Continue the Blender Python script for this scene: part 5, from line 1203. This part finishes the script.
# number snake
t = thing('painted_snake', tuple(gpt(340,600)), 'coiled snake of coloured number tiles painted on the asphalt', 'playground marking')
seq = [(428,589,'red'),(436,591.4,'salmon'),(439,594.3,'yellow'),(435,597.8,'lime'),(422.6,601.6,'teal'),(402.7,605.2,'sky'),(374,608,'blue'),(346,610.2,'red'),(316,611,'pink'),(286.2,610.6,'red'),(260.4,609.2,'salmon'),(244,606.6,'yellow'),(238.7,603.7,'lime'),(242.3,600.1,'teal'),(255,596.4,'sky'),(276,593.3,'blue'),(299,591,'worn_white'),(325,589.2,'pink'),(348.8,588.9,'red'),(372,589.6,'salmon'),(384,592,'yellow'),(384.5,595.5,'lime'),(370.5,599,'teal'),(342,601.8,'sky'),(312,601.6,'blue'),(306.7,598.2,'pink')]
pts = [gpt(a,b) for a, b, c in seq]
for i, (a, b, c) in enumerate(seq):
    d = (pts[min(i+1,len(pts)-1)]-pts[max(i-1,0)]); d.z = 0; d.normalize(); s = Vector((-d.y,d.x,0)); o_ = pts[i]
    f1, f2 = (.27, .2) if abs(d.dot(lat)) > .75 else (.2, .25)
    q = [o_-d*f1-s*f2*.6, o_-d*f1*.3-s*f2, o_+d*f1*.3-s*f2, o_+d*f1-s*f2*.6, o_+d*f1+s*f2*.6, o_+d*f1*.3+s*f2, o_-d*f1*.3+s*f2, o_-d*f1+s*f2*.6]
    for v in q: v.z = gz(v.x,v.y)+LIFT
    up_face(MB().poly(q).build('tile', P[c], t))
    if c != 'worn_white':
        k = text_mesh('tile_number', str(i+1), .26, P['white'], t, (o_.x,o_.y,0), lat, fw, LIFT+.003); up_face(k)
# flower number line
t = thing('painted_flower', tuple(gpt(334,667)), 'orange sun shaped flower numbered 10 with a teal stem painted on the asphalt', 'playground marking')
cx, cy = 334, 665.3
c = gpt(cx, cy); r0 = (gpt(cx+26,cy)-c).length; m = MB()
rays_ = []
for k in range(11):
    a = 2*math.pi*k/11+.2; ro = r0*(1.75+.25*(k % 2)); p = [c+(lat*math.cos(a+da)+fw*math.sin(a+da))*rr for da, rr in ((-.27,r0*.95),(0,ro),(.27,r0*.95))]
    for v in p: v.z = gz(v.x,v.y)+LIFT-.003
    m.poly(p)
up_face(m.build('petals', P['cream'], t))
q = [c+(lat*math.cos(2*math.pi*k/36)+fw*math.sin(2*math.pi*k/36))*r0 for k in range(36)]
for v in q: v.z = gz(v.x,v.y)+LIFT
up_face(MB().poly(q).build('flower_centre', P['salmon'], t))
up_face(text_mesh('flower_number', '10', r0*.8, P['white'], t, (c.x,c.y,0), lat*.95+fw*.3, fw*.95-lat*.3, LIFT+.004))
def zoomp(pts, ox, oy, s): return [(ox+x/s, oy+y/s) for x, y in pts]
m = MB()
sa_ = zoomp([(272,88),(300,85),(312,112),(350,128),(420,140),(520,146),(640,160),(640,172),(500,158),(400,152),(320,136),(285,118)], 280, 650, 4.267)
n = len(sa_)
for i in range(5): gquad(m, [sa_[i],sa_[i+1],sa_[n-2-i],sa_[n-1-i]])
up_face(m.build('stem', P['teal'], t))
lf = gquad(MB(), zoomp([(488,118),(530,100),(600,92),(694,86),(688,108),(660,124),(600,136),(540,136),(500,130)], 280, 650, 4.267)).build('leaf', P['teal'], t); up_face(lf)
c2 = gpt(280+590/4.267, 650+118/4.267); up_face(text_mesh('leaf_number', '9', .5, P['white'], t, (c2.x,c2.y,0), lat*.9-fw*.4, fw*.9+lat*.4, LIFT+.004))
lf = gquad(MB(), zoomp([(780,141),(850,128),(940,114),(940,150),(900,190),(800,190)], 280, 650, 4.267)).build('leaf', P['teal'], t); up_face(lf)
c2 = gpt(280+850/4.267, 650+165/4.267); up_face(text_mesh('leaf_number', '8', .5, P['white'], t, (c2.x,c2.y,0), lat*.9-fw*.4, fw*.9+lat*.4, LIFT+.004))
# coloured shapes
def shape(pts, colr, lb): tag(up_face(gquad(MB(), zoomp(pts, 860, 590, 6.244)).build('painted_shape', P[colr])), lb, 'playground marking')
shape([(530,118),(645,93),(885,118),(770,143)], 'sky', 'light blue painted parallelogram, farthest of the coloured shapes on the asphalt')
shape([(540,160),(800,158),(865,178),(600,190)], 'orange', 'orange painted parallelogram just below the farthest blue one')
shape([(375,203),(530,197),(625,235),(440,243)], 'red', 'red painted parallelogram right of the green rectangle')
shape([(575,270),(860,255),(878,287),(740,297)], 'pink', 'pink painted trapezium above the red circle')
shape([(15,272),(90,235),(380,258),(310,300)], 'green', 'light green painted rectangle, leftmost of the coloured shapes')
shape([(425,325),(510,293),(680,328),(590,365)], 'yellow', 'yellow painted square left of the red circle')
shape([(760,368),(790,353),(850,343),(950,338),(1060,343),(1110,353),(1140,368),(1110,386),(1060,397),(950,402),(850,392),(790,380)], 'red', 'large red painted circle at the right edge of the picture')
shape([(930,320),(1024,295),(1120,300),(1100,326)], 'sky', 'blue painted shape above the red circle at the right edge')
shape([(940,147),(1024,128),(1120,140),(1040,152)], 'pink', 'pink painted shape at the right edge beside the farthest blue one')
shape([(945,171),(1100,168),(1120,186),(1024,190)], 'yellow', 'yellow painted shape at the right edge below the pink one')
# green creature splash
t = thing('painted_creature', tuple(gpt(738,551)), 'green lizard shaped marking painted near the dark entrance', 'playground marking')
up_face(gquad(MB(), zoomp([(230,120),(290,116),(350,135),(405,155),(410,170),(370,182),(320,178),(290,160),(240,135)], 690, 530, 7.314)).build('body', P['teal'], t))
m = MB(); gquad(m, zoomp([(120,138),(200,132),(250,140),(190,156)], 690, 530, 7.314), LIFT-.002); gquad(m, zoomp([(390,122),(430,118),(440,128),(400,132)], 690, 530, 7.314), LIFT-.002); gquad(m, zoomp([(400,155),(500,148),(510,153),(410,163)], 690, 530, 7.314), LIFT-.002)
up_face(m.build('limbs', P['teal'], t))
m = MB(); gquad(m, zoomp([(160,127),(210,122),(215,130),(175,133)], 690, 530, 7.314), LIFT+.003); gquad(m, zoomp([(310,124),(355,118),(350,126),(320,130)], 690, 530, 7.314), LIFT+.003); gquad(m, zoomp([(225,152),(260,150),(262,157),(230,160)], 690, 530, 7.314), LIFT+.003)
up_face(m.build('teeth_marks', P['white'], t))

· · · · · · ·

EXERCISE DETAILS:
Write out the whole listing exactly.

ANSWER BELOW:
Continue the Blender Python script for this scene: part 5, from line 1203. This part finishes the script.
# number snake
t = thing('painted_snake', tuple(gpt(340,600)), 'coiled snake of coloured number tiles painted on the asphalt', 'playground marking')
seq = [(428,589,'red'),(436,591.4,'salmon'),(439,594.3,'yellow'),(435,597.8,'lime'),(422.6,601.6,'teal'),(402.7,605.2,'sky'),(374,608,'blue'),(346,610.2,'red'),(316,611,'pink'),(286.2,610.6,'red'),(260.4,609.2,'salmon'),(244,606.6,'yellow'),(238.7,603.7,'lime'),(242.3,600.1,'teal'),(255,596.4,'sky'),(276,593.3,'blue'),(299,591,'worn_white'),(325,589.2,'pink'),(348.8,588.9,'red'),(372,589.6,'salmon'),(384,592,'yellow'),(384.5,595.5,'lime'),(370.5,599,'teal'),(342,601.8,'sky'),(312,601.6,'blue'),(306.7,598.2,'pink')]
pts = [gpt(a,b) for a, b, c in seq]
for i, (a, b, c) in enumerate(seq):
    d = (pts[min(i+1,len(pts)-1)]-pts[max(i-1,0)]); d.z = 0; d.normalize(); s = Vector((-d.y,d.x,0)); o_ = pts[i]
    f1, f2 = (.27, .2) if abs(d.dot(lat)) > .75 else (.2, .25)
    q = [o_-d*f1-s*f2*.6, o_-d*f1*.3-s*f2, o_+d*f1*.3-s*f2, o_+d*f1-s*f2*.6, o_+d*f1+s*f2*.6, o_+d*f1*.3+s*f2, o_-d*f1*.3+s*f2, o_-d*f1+s*f2*.6]
    for v in q: v.z = gz(v.x,v.y)+LIFT
    up_face(MB().poly(q).build('tile', P[c], t))
    if c != 'worn_white':
        k = text_mesh('tile_number', str(i+1), .26, P['white'], t, (o_.x,o_.y,0), lat, fw, LIFT+.003); up_face(k)
# flower number line
t = thing('painted_flower', tuple(gpt(334,667)), 'orange sun shaped flower numbered 10 with a teal stem painted on the asphalt', 'playground marking')
cx, cy = 334, 665.3
c = gpt(cx, cy); r0 = (gpt(cx+26,cy)-c).length; m = MB()
rays_ = []
for k in range(11):
    a = 2*math.pi*k/11+.2; ro = r0*(1.75+.25*(k % 2)); p = [c+(lat*math.cos(a+da)+fw*math.sin(a+da))*rr for da, rr in ((-.27,r0*.95),(0,ro),(.27,r0*.95))]
    for v in p: v.z = gz(v.x,v.y)+LIFT-.003
    m.poly(p)
up_face(m.build('petals', P['cream'], t))
q = [c+(lat*math.cos(2*math.pi*k/36)+fw*math.sin(2*math.pi*k/36))*r0 for k in range(36)]
for v in q: v.z = gz(v.x,v.y)+LIFT
up_face(MB().poly(q).build('flower_centre', P['salmon'], t))
up_face(text_mesh('flower_number', '10', r0*.8, P['white'], t, (c.x,c.y,0), lat*.95+fw*.3, fw*.95-lat*.3, LIFT+.004))
def zoomp(pts, ox, oy, s): return [(ox+x/s, oy+y/s) for x, y in pts]
m = MB()
sa_ = zoomp([(272,88),(300,85),(312,112),(350,128),(420,140),(520,146),(640,160),(640,172),(500,158),(400,152),(320,136),(285,118)], 280, 650, 4.267)
n = len(sa_)
for i in range(5): gquad(m, [sa_[i],sa_[i+1],sa_[n-2-i],sa_[n-1-i]])
up_face(m.build('stem', P['teal'], t))
lf = gquad(MB(), zoomp([(488,118),(530,100),(600,92),(694,86),(688,108),(660,124),(600,136),(540,136),(500,130)], 280, 650, 4.267)).build('leaf', P['teal'], t); up_face(lf)
c2 = gpt(280+590/4.267, 650+118/4.267); up_face(text_mesh('leaf_number', '9', .5, P['white'], t, (c2.x,c2.y,0), lat*.9-fw*.4, fw*.9+lat*.4, LIFT+.004))
lf = gquad(MB(), zoomp([(780,141),(850,128),(940,114),(940,150),(900,190),(800,190)], 280, 650, 4.267)).build('leaf', P['teal'], t); up_face(lf)
c2 = gpt(280+850/4.267, 650+165/4.267); up_face(text_mesh('leaf_number', '8', .5, P['white'], t, (c2.x,c2.y,0), lat*.9-fw*.4, fw*.9+lat*.4, LIFT+.004))
# coloured shapes
def shape(pts, colr, lb): tag(up_face(gquad(MB(), zoomp(pts, 860, 590, 6.244)).build('painted_shape', P[colr])), lb, 'playground marking')
shape([(530,118),(645,93),(885,118),(770,143)], 'sky', 'light blue painted parallelogram, farthest of the coloured shapes on the asphalt')
shape([(540,160),(800,158),(865,178),(600,190)], 'orange', 'orange painted parallelogram just below the farthest blue one')
shape([(375,203),(530,197),(625,235),(440,243)], 'red', 'red painted parallelogram right of the green rectangle')
shape([(575,270),(860,255),(878,287),(740,297)], 'pink', 'pink painted trapezium above the red circle')
shape([(15,272),(90,235),(380,258),(310,300)], 'green', 'light green painted rectangle, leftmost of the coloured shapes')
shape([(425,325),(510,293),(680,328),(590,365)], 'yellow', 'yellow painted square left of the red circle')
shape([(760,368),(790,353),(850,343),(950,338),(1060,343),(1110,353),(1140,368),(1110,386),(1060,397),(950,402),(850,392),(790,380)], 'red', 'large red painted circle at the right edge of the picture')
shape([(930,320),(1024,295),(1120,300),(1100,326)], 'sky', 'blue painted shape above the red circle at the right edge')
shape([(940,147),(1024,128),(1120,140),(1040,152)], 'pink', 'pink painted shape at the right edge beside the farthest blue one')
shape([(945,171),(1100,168),(1120,186),(1024,190)], 'yellow', 'yellow painted shape at the right edge below the pink one')
# green creature splash
t = thing('painted_creature', tuple(gpt(738,551)), 'green lizard shaped marking painted near the dark entrance', 'playground marking')
up_face(gquad(MB(), zoomp([(230,120),(290,116),(350,135),(405,155),(410,170),(370,182),(320,178),(290,160),(240,135)], 690, 530, 7.314)).build('body', P['teal'], t))
m = MB(); gquad(m, zoomp([(120,138),(200,132),(250,140),(190,156)], 690, 530, 7.314), LIFT-.002); gquad(m, zoomp([(390,122),(430,118),(440,128),(400,132)], 690, 530, 7.314), LIFT-.002); gquad(m, zoomp([(400,155),(500,148),(510,153),(410,163)], 690, 530, 7.314), LIFT-.002)
up_face(m.build('limbs', P['teal'], t))
m = MB(); gquad(m, zoomp([(160,127),(210,122),(215,130),(175,133)], 690, 530, 7.314), LIFT+.003); gquad(m, zoomp([(310,124),(355,118),(350,126),(320,130)], 690, 530, 7.314), LIFT+.003); gquad(m, zoomp([(225,152),(260,150),(262,157),(230,160)], 690, 530, 7.314), LIFT+.003)
up_face(m.build('teeth_marks', P['white'], t))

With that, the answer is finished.